# Directive
Your task is to retype the lines from the opening of the material through the line that includes "SC = bpy.context.scene". Do not copy the pictures.

# Available data
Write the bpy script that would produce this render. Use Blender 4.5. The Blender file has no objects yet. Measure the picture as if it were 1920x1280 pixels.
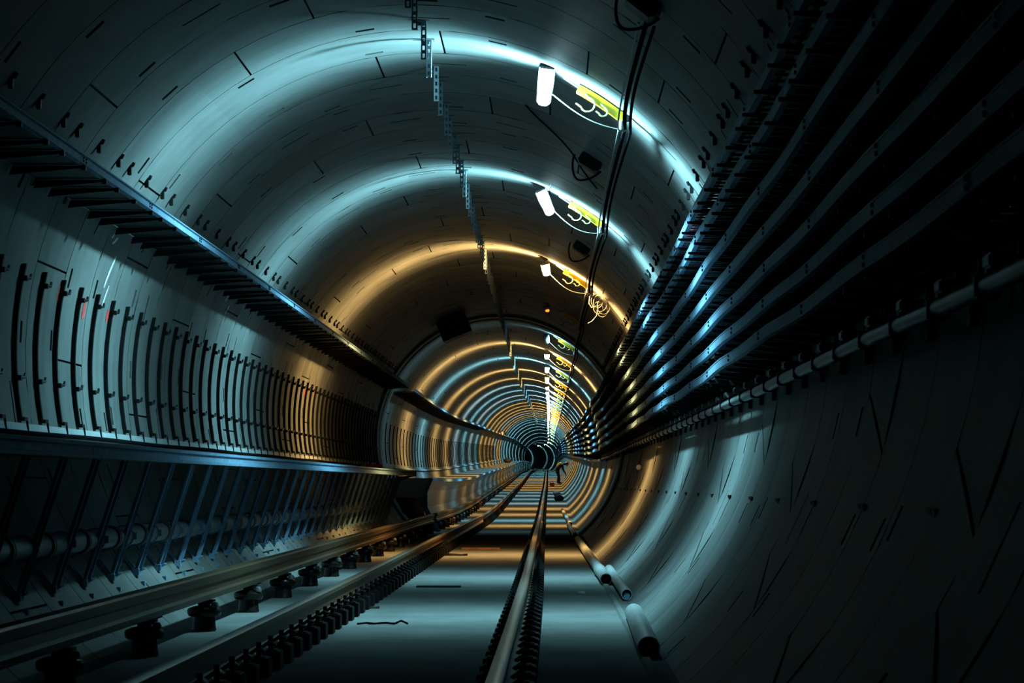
import bpy, bmesh, math, random
import numpy as np
from mathutils import Vector, Matrix
random.seed(7)
PI = math.pi
D2R = PI / 180
C = bpy.context.scene.collection
SC = bpy.context.scene

# ---------------------------------------------------------------- geometry of the tunnel
# section coordinates: X to the right, Y up (0 = eye height), z = metres along the bore
EYE = 1.07                 # eye height above the track slab
TX, TY, TR = -1.08, 0.92, 2.64   # bore centre and radius in the section
FLOOR = -1.07
RW = 1.2                   # ring width
ZE = 640.0

def pchip(P):
    x = np.array([p[0] for p in P], float); y = np.array([p[1] for p in P], float)
    h = np.diff(x); d = np.diff(y) / h
    m = np.zeros(len(x)); m[0] = d[0]; m[-1] = d[-1]
    for i in range(1, len(x) - 1):
        if d[i-1] * d[i] > 0:
            w1 = 2*h[i] + h[i-1]; w2 = h[i] + 2*h[i-1]
            m[i] = (w1 + w2) / (w1/d[i-1] + w2/d[i])
    def f(t):
        i = int(min(max(np.searchsorted(x, t) - 1, 0), len(h) - 1))
        s = (t - x[i]) / h[i]
        return float((2*s**3-3*s*s+1)*y[i] + (s**3-2*s*s+s)*h[i]*m[i] + (-2*s**3+3*s*s)*y[i+1] + (s**3-s*s)*h[i]*m[i+1])
    return f
cxf = pchip([(-9,0),(0,0),(11,-.01),(24,-.045),(43,-.14),(58,-.21),(94,-.385),(110,-.45),(152,-.61),(270,-1.17),(330,-1.42),(400,-1.72),(440,-2.0),(480,-2.6),(520,-4.1),(560,-6.8),(600,-10.),(640,-13.5),(660,-16.)])
cyf = pchip([(-9,0),(75,0),(95,.10),(110,.266),(152,.72),(180,1.02),(270,2.0),(480,3.3),(560,3.9),(640,4.4),(660,4.5)])
def W(X, Y, z):
    return Vector((X + cxf(z), z, Y + cyf(z) + EYE))
def pol(phi, r=TR):
    return (TX + r*math.cos(phi), TY + r*math.sin(phi))
def wallx(Y, side=1, r=TR):
    return TX + side*math.sqrt(max(r*r - (Y-TY)**2, 0))

# ---------------------------------------------------------------- materials
def new_mat(name):
    m = bpy.data.materials.new(name); m.use_nodes = True
    nt = m.node_tree; b = nt.nodes['Principled BSDF']
    return m, nt, b
def mat(name, col, rough=.5, metal=0., var=.25, scale=6., bump=0., rvar=.1, spec=.5):
    m, nt, b = new_mat(name)
    tc = nt.nodes.new('ShaderNodeTexCoord')
    n = nt.nodes.new('ShaderNodeTexNoise'); n.inputs['Scale'].default_value = scale; n.inputs['Detail'].default_value = 5
    nt.links.new(tc.outputs['Object'], n.inputs['Vector'])
    r = nt.nodes.new('ShaderNodeValToRGB')
    r.color_ramp.elements[0].position = .3; r.color_ramp.elements[1].position = .7
    r.color_ramp.elements[0].color = (*[c*(1-var) for c in col], 1)
    r.color_ramp.elements[1].color = (*[min(1, c*(1+var)) for c in col], 1)
    nt.links.new(n.outputs['Fac'], r.inputs['Fac']); nt.links.new(r.outputs['Color'], b.inputs['Base Color'])
    mr = nt.nodes.new('ShaderNodeMapRange'); mr.inputs['To Min'].default_value = max(.05, rough-rvar); mr.inputs['To Max'].default_value = min(1, rough+rvar)
    nt.links.new(n.outputs['Fac'], mr.inputs['Value']); nt.links.new(mr.outputs['Result'], b.inputs['Roughness'])
    b.inputs['Metallic'].default_value = metal
    b.inputs['Specular IOR Level'].default_value = spec
    if bump:
        bp = nt.nodes.new('ShaderNodeBump'); bp.inputs['Strength'].default_value = bump; bp.inputs['Distance'].default_value = .01
        nt.links.new(n.outputs['Fac'], bp.inputs['Height']); nt.links.new(bp.outputs['Normal'], b.inputs['Normal'])
    return m
def emis(name, col, st):
    m, nt, b = new_mat(name)
    b.inputs['Base Color'].default_value = (.8,.8,.8,1)
    b.inputs['Emission Color'].default_value = (*col, 1); b.inputs['Emission Strength'].default_value = st
    return m
def concrete(name, c0, c1, rough, streak, spec=.015):
    m, nt, b = new_mat(name); b.inputs['Specular IOR Level'].default_value = spec
    L = nt.links.new
    tc = nt.nodes.new('ShaderNodeTexCoord')
    n1 = nt.nodes.new('ShaderNodeTexNoise'); n1.inputs['Scale'].default_value = .9; n1.inputs['Detail'].default_value = 8; n1.inputs['Roughness'].default_value = .62
    L(tc.outputs['Object'], n1.inputs['Vector'])
    mp = nt.nodes.new('ShaderNodeMapping'); mp.inputs['Scale'].default_value = streak
    L(tc.outputs['Object'], mp.inputs['Vector'])
    n2 = nt.nodes.new('ShaderNodeTexNoise'); n2.inputs['Scale'].default_value = 1.; n2.inputs['Detail'].default_value = 5
    L(mp.outputs['Vector'], n2.inputs['Vector'])
    at = nt.nodes.new('ShaderNodeAttribute'); at.attribute_name = 'tone'
    a = nt.nodes.new('ShaderNodeMath'); a.operation = 'ADD'; L(n1.outputs['Fac'], a.inputs[0])
    n2m = nt.nodes.new('ShaderNodeMath'); n2m.operation = 'MULTIPLY_ADD'; n2m.inputs[1].default_value = .45; n2m.inputs[2].default_value = .27; L(n2.outputs['Fac'], n2m.inputs[0]); L(n2m.outputs[0], a.inputs[1])
    a2 = nt.nodes.new('ShaderNodeMath'); a2.operation = 'ADD'; L(a.outputs[0], a2.inputs[0]); L(at.outputs['Fac'], a2.inputs[1])
    r = nt.nodes.new('ShaderNodeValToRGB')
    r.color_ramp.elements[0].position = .72; r.color_ramp.elements[1].position = 1.35
    mrr = nt.nodes.new('ShaderNodeMapRange'); mrr.inputs['From Min'].default_value = .62; mrr.inputs['From Max'].default_value = 1.4
    L(a2.outputs[0], mrr.inputs['Value'])
    r.color_ramp.elements[0].position = 0.; r.color_ramp.elements[1].position = 1.
    r.color_ramp.elements[0].color = (*c0, 1); r.color_ramp.elements[1].color = (*c1, 1)
    L(mrr.outputs['Result'], r.inputs['Fac']); L(r.outputs['Color'], b.inputs['Base Color'])
    mr = nt.nodes.new('ShaderNodeMapRange'); mr.inputs['To Min'].default_value = rough-.09; mr.inputs['To Max'].default_value = rough+.09
    L(n2.outputs['Fac'], mr.inputs['Value']); L(mr.outputs['Result'], b.inputs['Roughness'])
    n3 = nt.nodes.new('ShaderNodeTexNoise'); n3.inputs['Scale'].default_value = 22; n3.inputs['Detail'].default_value = 4
    L(tc.outputs['Object'], n3.inputs['Vector'])
    bp = nt.nodes.new('ShaderNodeBump'); bp.inputs['Strength'].default_value = .12; bp.inputs['Distance'].default_value = .01
    L(n3.outputs['Fac'], bp.inputs['Height']); L(bp.outputs['Normal'], b.inputs['Normal'])
    return m
M_LIN = concrete('precast_concrete', (.095,.10,.097), (.245,.25,.245), .5, (1.5, 7., .5))
M_FLR = concrete('slab_concrete', (.11,.11,.105), (.235,.235,.23), .6, (3., .8, 1.), 0.)
M_GROOVE = mat('gasket_black', (.012,.012,.012), .8)
M_POCKET = mat('pocket_concrete', (.10,.10,.098), .8, var=.3)
M_RED = mat('red_spray_paint', (.75,.06,.05), .7, var=.35, scale=14)
M_WHITE = mat('white_chalk_paint', (.75,.78,.78), .7, var=.3, scale=20)
M_GALV = mat('galvanised_steel', (.19,.30,.42), .6, .05, var=.15, scale=9, spec=.06)
M_HANG = mat('zinc_strut', (.32,.40,.45), .5, .1, var=.12, scale=9, spec=.12)
M_KICK = mat('pale_sheet_steel', (.42,.45,.47), .5, .1, var=.12, scale=5, spec=.15)
M_DGALV = mat('dull_steel', (.13,.14,.15), .5, .3, var=.2, scale=7)
M_BLACK = mat('black_steel', (.012,.012,.013), .55, .0, spec=.1)
M_RUB = mat('black_rubber', (.008,.008,.009), .7, spec=.0)
M_RAIL = mat('rail_rust', (.14,.07,.032), .5, .5, var=.35, scale=8)
M_HEAD = mat('rail_head_steel', (.30,.26,.22), .33, .9, var=.2, scale=5)
M_TRAIL = mat('conductor_rail_coat', (.085,.055,.032), .4, .35, var=.3, scale=6, spec=.15)
M_INS = mat('brown_ceramic', (.012,.009,.008), .25, 0., var=.2, spec=.3)
M_PLATE = mat('fastener_iron', (.010,.009,.009), .7, .0, var=.3, spec=.08)
M_YEL = mat('yellow_paint', (.55,.35,.004), .42, 0., var=.12, scale=12)
M_HOOK = mat('pale_hook_enamel', (.16,.15,.06), .5)
M_WIRE = mat('pale_wire', (.12,.12,.115), .5)
M_LAMPB = mat('lamp_housing_grey', (.06,.065,.07), .5)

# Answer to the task
Write the bpy script that would produce this render. Use Blender 4.5. The Blender file has no objects yet. Measure the picture as if it were 1920x1280 pixels.
import bpy, bmesh, math, random
import numpy as np
from mathutils import Vector, Matrix
random.seed(7)
PI = math.pi
D2R = PI / 180
C = bpy.context.scene.collection
SC = bpy.context.scene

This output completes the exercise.